West Indies’ spinners slowed the game down and struck repeatedly with the old ball to peg Zimbabwe back, and after lunch the quicks used the new ball to deal with the tail, as the wickets were shared around.

Despite the bleak weather this morning, the picture looked rather rosy for Zimbabwe when Masakadza and Raza were batting. Masakadza cracked the first ball of the day, from Kemar Roach, through the covers for four. The luck was also with Zimbabwe. Jason Holder found the inside edge of Masakadza’s bat in the 12th over of the morning, but the ball ricocheted past the stumps, and a bat-pad chance against Raza off Roston Chase fell just in front of short leg.

After the early jitters, Zimbabwe progressed with steady accumulation and the drip of runs threatened to become a flood just before drinks, Masakadza collecting four fours in the space of seven deliveries. The batting pair gave the impression that they were forcing the pace ahead of the expected arrival of the new ball, but it never arrived and once West Indies’ slow bowlers took over, scoring became harder against the softening Kookaburra ball.

Holder’s decision not to take the new ball soon paid dividends. Masakadza was the first to go, top-edging a slog sweep off Devendra Bishoo to depart for 147. With his dismissal, the lessons Zimbabwe’s batsmen seemed to have learned after the first Test evaporated and the lower middle order folded meekly. Malcolm Waller went for a golden duck, flashing a drive over the top of an extravagantly flighted ball from Brathwaite, and Regis Chakabva never settled, missing a sweep at a Bishoo legbreak to be bowled for 10.

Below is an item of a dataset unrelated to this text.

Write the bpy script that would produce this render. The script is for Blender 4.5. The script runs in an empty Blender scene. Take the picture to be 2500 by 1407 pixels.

Only Raza stood firm, going to fifty with a swatted pull for six over midwicket off Bishoo. Picking the right balls to hit and using his feet effectively, he wore the responsibility on his shoulders well and carried Zimbabwe past 300 with a flowing drive through cover point. West Indies took the new ball after lunch, and Gabriel had a driving Raza caught at second slip – the first catch to be taken in the slips off a pace bowler for either team all series.

With debutant Tendai Chisoro swinging gamely at anything pitched up and Graeme Cremer showing some stickability at the other end, Zimbabwe might still have threatened 350, but an overly adventurous run saw Cremer run-out for 11, and in the next over Roach undid Chisoro with a superb slower ball.

The clouds that had engulfed Bulawayo parted at lunch, and West Indies’ openers began their riposte to Zimbabwe’s 326 under bright blue skies. There was a similar clarity to their batting, both men seeing the shine off the new ball ahead of stiffer challenges from Zimbabwe’s spinners. Cremer brought himself on as early as the 10th over, immediately finding the outer half of Powell’s bat, though the edge fell short of slip. Raza, used ahead of left-arm spinner Chisoro, also had a strong lbw shout turned down in his first over.